Il y a dans la plaine du comté de Salisbury en Angleterre, des amas de pierres circulaires, que plusieurs savans croyent avoir été un temple de la déesse Herte ; on nomme ces pierres stone-henges, c’est-à-dire pierres suspendues, parce qu’elles sont mises les unes sur les autres, de maniere qu’elles paroissent être en l’air, telles qu’on suppose qu’étoit le temple de Herte. Mais cette supposition n’est au fond qu’un fruit de l’imagination, qu’on ne peut appuyer d’aucune preuve.

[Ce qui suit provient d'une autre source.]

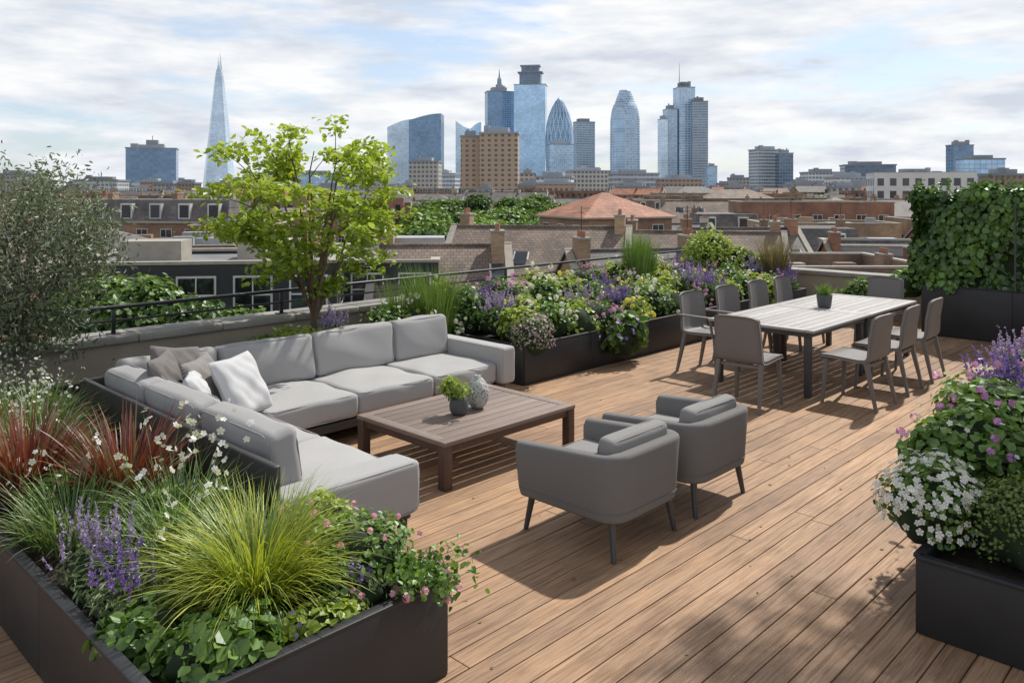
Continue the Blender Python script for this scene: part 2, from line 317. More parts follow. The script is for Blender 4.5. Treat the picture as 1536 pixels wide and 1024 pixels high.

On ignore parfaitement quel étoit l’usage de cette espece de monument, que les anciens appelloient en latin chorea gigantum. On dispute même de la nature de ces pierres ; car les uns prétendent qu’elles sont naturelles, tandis que d’autres les regardent comme artificielles, composées de sable, de chaux, de vitriol, & d’autres matieres bitumineuses. Ce dernier sentiment paroît le moins vraissemblable : quoi qu’il en soit, les curieux qui n’ont pas vû les stone-henges de Salisbury, peuvent consulter sur leur nature & leur ancienne destination apparente, les Antiq. britann. de Cambden, & même ils en trouveront le dessein dans cet auteur. Je pense que les Transactions philosophiques en parlent aussi, mais cet article ne devoit pas être oublié dans le supplément de Chambers. (D. J.)